The Yavapai county government gave the commission for the Bucky memorial to Solon in 1906. On July 3, 1907 the Bucky O’Neill Monument was unveiled in the Yavapai Courthouse Plaza and dedicated with great fanfare. Rough Rider and Civil War Veterans paraded with a marching band, along with soldiers from Fort Whipple, which in 1898 had been a mobilization area for the Rough Riders. Some 7,000 Arizonans joined with prominent citizens and the fire departments of Prescott, Tucson, and Phoenix for the massive celebration. Today the bronze still stands in the same honored place in front of the Yavapai Courthouse.

Born in Utah, Solon Hannibal Borglum grew up in Nebraska and Omaha, and spent his early years as a cowboy-rancher. Due to his talent at drawing horses, his older brother Gutzon encourage him to pursue art as a profession. The young Solon went to Omaha to study with a former student of the great realist painter Thomas Eakins, but his formal art studies were scant when he moved to Los Angeles in 1893 to paint portraits and teach art privately. I should mention that Solon’s brother Gutzon ended up creating the most American of sculptures… Mount Rushmore in South Dakota.

Finding no success in LA, Solon traveled to Ohio in 1895 and entered the Cincinnati Art Academy where he took up sculpture. The school gave him a scholarship that sent him to Paris, where he studied at the Académie Julian; the French student’s called Solon the “sculptor of the prairie.”

While at the Académie he met one of its teachers, famed American sculptor Augustus Saint-Gaudens, who gave Solon further guidance.

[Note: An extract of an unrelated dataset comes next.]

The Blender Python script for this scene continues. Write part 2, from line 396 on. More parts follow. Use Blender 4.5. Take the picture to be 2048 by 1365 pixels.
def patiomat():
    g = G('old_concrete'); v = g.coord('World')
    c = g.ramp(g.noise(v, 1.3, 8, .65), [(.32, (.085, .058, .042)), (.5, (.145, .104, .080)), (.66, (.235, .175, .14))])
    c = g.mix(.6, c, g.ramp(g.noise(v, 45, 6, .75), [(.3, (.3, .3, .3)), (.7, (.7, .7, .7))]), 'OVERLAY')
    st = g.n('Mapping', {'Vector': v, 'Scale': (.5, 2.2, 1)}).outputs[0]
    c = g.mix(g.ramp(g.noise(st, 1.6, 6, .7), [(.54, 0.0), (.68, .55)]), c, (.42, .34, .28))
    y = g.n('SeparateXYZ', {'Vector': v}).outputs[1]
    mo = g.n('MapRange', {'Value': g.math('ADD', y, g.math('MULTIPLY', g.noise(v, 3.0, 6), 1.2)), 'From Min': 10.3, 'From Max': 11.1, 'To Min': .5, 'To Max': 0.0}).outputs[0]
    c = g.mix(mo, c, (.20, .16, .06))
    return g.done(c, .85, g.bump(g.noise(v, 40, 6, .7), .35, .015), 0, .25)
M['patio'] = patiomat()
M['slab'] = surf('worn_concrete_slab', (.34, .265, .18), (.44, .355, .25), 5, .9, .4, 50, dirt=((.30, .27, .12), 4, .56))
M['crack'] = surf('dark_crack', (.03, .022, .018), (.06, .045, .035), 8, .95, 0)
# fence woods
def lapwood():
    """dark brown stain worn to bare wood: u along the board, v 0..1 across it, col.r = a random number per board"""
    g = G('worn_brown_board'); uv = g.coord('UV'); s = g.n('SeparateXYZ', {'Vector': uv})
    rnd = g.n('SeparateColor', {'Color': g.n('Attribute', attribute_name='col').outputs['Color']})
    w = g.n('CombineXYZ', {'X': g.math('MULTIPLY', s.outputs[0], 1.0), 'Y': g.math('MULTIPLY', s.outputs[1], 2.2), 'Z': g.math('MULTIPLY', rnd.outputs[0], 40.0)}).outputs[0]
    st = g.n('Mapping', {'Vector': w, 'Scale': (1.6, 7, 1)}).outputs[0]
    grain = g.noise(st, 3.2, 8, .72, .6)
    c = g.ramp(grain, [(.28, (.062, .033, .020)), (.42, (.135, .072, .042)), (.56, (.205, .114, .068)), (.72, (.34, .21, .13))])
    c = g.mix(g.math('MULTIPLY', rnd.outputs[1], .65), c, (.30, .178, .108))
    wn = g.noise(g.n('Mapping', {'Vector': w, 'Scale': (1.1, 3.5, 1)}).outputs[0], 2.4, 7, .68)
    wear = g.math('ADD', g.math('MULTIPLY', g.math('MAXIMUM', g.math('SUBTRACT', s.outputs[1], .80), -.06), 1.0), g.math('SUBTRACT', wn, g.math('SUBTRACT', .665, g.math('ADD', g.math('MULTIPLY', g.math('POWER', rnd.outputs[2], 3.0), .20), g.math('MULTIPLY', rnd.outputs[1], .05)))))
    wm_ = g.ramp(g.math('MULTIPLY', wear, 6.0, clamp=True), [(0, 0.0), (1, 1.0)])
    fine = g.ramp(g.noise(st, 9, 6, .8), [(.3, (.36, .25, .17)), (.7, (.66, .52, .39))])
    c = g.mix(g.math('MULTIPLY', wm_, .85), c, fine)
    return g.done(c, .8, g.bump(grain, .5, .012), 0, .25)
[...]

Back from Paris, Solon gathered awards and commissions for his works depicting Cowboys, Native Americans, and life in the Old West. He established a studio in New York City, where he founded the School of American Sculpture in 1920; he lectured and taught there until his untimely death at the age of fifty-three in 1922.

Public statues like Cowboy at Rest and the Bucky O’Neill Monument, are impressive, and not just for the skills possessed by the artist. They’re a testament that Americans appreciate art that speaks to them directly in a visual language they understand—elite opinion be damned. They also preserve the nation’s history, which might be the biggest bug-a-boo to the memory-erasing mobocracy that have vandalized public statues coast to coast.

Solon Hannibal Borglum, America’s first cowboy sculptor, left the people of his country something that can’t be uprooted or broken. And for that I thank Arizona.